British conductor Paul Goodwin made his debut with the San Francisco Symphony, last Saturday, replacing Bernard Labadie, who is undergoing treatment for lymphoma. Goodwin was hired to cover for the Canadian baroque specialist, who expects to return to work in the 2015-2016 season, in a program with music from Bach and Mozart, featuring German soprano Lydia Teuscher.

Given his credentials, it is remarkable that Goodwin has never worked with the Symphony before. Aside from his early music experience (he is artistic director and conductor of the Carmel Bach Festival and was formerly associate conductor of the Academy of Ancient Music) he also has extensive symphonic experience, which includes orchestras from all over the world.

Making her SFS debut together with Goodwin was the fantastic soprano Lydia Teuscher. She sang two individual arias from operas by Mozart: "Al desio, di chi t'adora" from the 1789 revival of The Marriage of Figaro, and "Ruhe sanft, mein holdes Leben" from the unfinished Zaide (1780).

Teuscher’s voice is simultaneously agile and lyrical; she sensitively but very precisely shifts from one mood to another. Her high register is delicate, her middle register more darkly hued, and her low notes could sometimes be mistaken for those of a mezzo.

Teuscher’s voice is simultaneously agile and lyrical; she sensitively but very precisely shifts from one mood to another.Teuscher’s singing reflects the musical tradition she was trained in. Her performance is highly technical, but not in an intrusive way. She is playful and measured, with impeccable diction and only a faint trace of her native German in the Italian of the Figaro aria.
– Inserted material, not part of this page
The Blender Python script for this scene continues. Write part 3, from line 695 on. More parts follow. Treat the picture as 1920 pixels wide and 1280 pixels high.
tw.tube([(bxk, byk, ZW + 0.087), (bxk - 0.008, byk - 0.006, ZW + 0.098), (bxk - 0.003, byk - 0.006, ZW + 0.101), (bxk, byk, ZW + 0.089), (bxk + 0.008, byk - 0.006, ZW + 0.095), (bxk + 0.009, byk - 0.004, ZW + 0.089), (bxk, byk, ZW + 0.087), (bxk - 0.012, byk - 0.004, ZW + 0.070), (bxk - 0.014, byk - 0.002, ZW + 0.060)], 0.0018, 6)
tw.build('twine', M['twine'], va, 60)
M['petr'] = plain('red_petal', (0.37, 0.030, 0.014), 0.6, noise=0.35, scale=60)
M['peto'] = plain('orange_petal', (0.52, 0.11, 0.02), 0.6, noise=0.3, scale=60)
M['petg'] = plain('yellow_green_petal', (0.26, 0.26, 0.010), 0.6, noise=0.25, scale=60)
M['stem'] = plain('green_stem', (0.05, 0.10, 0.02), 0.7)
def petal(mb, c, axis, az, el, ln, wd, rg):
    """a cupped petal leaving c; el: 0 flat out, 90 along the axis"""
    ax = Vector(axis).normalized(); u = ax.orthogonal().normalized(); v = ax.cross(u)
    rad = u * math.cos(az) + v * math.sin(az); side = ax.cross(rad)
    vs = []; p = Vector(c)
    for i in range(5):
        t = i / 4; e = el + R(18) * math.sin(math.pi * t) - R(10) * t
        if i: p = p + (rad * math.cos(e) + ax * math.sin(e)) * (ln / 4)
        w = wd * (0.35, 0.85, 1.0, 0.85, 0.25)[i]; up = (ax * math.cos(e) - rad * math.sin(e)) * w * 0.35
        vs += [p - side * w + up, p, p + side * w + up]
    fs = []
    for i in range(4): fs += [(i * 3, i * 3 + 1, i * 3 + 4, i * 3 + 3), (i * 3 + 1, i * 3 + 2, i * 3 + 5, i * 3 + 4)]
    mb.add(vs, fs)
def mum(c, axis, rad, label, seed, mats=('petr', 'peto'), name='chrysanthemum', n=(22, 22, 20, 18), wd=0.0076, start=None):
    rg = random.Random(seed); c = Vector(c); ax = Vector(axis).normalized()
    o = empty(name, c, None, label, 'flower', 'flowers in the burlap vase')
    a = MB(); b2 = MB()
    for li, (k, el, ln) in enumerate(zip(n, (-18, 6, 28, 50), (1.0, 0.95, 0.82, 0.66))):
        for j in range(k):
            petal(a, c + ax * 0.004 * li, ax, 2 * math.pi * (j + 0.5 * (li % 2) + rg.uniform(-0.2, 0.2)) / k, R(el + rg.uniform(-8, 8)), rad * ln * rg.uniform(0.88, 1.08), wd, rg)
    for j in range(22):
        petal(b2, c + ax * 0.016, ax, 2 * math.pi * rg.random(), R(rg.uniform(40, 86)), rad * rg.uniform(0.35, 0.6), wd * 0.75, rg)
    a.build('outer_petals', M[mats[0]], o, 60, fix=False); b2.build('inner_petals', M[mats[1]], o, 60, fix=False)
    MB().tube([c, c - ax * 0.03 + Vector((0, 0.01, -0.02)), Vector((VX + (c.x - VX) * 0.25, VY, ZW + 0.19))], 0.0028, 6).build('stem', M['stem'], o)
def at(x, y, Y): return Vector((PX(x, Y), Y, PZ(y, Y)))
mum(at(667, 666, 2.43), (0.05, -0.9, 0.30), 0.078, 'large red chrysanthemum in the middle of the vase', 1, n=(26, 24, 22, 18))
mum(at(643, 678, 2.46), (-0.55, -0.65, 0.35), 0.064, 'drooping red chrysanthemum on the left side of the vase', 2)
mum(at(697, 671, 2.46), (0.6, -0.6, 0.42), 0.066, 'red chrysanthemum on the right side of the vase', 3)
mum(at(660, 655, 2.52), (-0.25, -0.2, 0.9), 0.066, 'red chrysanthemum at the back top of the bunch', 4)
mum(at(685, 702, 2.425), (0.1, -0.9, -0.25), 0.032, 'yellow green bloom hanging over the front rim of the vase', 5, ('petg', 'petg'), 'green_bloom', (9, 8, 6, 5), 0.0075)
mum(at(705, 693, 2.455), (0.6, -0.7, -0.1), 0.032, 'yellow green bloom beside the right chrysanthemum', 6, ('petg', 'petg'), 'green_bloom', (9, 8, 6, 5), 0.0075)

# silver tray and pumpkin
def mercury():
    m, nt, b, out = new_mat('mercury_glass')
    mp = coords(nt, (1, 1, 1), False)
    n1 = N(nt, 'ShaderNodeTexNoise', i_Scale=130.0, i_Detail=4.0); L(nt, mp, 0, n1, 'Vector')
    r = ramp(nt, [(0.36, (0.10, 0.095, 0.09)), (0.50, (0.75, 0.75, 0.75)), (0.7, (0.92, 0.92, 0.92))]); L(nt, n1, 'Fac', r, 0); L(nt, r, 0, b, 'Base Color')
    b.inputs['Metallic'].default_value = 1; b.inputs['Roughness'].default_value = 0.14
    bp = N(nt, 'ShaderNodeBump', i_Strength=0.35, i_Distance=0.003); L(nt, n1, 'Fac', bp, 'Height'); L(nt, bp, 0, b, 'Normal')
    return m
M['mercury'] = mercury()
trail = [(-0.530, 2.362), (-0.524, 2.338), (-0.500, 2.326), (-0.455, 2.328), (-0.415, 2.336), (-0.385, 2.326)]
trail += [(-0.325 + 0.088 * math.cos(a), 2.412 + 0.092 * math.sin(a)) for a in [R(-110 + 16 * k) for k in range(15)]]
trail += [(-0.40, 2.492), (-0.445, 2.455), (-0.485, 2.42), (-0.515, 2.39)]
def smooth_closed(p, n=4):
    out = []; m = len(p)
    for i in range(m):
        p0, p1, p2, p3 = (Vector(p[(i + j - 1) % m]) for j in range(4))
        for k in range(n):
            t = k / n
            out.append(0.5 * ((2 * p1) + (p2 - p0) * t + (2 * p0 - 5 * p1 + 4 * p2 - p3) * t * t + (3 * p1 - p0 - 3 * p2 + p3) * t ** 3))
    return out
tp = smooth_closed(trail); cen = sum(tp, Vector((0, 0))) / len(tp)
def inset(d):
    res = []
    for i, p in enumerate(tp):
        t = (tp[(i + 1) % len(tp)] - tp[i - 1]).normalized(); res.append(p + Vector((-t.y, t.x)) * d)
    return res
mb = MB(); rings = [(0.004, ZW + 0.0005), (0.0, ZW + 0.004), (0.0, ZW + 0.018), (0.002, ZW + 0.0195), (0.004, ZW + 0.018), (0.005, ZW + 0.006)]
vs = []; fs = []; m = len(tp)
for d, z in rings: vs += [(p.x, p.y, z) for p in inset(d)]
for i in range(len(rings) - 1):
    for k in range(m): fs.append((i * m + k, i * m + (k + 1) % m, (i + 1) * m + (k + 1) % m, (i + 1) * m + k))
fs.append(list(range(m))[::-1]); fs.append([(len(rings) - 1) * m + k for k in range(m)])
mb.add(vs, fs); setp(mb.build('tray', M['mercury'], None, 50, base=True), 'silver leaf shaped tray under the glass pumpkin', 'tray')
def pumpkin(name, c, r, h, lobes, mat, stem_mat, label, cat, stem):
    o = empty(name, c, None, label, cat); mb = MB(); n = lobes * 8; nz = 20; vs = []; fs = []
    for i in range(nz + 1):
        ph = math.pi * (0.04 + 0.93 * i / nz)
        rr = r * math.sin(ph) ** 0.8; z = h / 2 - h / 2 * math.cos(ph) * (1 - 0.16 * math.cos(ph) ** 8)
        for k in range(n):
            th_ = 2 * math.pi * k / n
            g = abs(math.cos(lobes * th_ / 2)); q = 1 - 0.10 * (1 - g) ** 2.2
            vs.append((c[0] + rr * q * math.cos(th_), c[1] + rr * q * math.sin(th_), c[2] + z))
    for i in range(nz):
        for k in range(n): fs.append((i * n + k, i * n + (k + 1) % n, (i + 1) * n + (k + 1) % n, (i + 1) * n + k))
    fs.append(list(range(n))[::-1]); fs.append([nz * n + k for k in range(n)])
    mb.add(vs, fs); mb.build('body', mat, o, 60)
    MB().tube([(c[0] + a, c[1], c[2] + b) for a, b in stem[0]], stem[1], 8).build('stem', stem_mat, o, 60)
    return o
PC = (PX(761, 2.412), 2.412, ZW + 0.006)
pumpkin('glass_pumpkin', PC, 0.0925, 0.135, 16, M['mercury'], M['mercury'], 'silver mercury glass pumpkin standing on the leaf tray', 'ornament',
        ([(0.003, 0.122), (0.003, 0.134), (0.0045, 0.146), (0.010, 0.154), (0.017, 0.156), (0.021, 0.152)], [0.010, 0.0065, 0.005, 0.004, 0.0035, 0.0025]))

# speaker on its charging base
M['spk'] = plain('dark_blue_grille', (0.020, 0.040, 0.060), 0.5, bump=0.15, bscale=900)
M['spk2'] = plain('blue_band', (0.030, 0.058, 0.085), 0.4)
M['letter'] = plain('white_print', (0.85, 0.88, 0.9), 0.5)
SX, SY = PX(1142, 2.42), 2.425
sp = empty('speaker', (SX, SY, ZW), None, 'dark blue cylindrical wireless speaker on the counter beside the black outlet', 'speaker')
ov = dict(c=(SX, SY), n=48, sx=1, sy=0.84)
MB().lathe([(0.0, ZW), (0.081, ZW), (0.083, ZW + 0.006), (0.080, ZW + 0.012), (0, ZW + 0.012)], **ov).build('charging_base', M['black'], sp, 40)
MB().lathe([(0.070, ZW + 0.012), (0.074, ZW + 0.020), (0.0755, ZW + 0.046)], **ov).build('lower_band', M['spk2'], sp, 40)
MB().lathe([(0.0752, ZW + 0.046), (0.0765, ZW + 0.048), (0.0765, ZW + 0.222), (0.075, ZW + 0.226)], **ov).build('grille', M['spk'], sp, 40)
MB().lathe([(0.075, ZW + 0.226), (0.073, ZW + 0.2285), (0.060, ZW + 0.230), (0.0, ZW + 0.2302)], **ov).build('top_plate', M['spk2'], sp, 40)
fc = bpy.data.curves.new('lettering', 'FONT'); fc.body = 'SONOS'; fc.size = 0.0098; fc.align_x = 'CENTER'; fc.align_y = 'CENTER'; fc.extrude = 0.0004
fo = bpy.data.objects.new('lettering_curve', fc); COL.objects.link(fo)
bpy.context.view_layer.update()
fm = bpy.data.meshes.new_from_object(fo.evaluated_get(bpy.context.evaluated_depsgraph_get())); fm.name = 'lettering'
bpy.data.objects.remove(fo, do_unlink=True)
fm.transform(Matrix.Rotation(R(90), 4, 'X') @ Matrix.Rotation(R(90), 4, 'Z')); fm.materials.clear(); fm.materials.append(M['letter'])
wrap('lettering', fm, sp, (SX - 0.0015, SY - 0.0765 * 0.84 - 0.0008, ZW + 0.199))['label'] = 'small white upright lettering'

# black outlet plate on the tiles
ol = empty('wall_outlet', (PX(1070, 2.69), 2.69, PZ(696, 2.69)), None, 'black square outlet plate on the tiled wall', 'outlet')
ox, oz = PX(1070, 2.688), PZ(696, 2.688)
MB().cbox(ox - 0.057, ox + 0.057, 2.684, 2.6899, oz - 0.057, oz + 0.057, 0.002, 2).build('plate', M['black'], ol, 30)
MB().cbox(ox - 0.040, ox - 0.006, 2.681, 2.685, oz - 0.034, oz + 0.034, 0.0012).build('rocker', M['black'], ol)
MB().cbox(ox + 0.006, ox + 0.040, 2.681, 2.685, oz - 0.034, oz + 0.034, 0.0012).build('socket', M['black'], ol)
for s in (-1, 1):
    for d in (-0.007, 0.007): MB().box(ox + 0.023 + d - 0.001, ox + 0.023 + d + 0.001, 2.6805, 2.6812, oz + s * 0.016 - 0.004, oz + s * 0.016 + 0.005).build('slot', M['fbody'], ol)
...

The two Mozart arias are very different in character; the one from Figaro is more vivacious and exuberant; the Zaide aria is more melodious and flowing. Together they gave Teuscher more than enough to work with to charm the Symphony audience. Her performance in the J.S. Bach cantata after intermission was just icing on the cake.

The Wedding Cantata, BWV 202, also contained some of the orchestra’s finest playing of the evening, with the oboe gently meandering along with the soprano’s voice, responding to and encircling her melodic lines of the opening aria. The meticulous interaction between harpsichord, cello and voice in the aria “Phoebus eilt mit schnellen Pferden” (Phoebus hurries with swift horses) was another highlight.

That performance was in contrast to the Bach composition that opened the concert, the Orchestral Suite No. 3, in which the orchestra’s phrasing and intonation were far less in sync and the trumpets regularly crossed the line between prominence and loudness. In Mozart’s “Paris” Symphony (No. 31), which concluded the concert, the ensemble fared much better.

My ears may have been spoiled by the abundance of excellent period orchestras in the Bay Area, but I sometimes think that the San Francisco Symphony could easily dispense with pre-Mozart repertoire and leave that to more specialized ensembles. 

On the other hand, I completely understand how wonderful it is for Symphony musicians to play baroque music, and especially Bach. And fortunately, there is an audience for it, because Davies was packed for this concert.

It is too bad that it sometimes takes an emergency replacement to establish a new connection between a conductor and an orchestra, but the meeting between Goodwin and SFS may be a good thing to result from Labadie’s unfortunate absence. And who knows where it may lead? Perhaps to more Bach and Mozart; but given Goodwin’s resume, it would be interesting to hear him conduct something more modern.

And Lydia Teuscher is welcome back no matter what.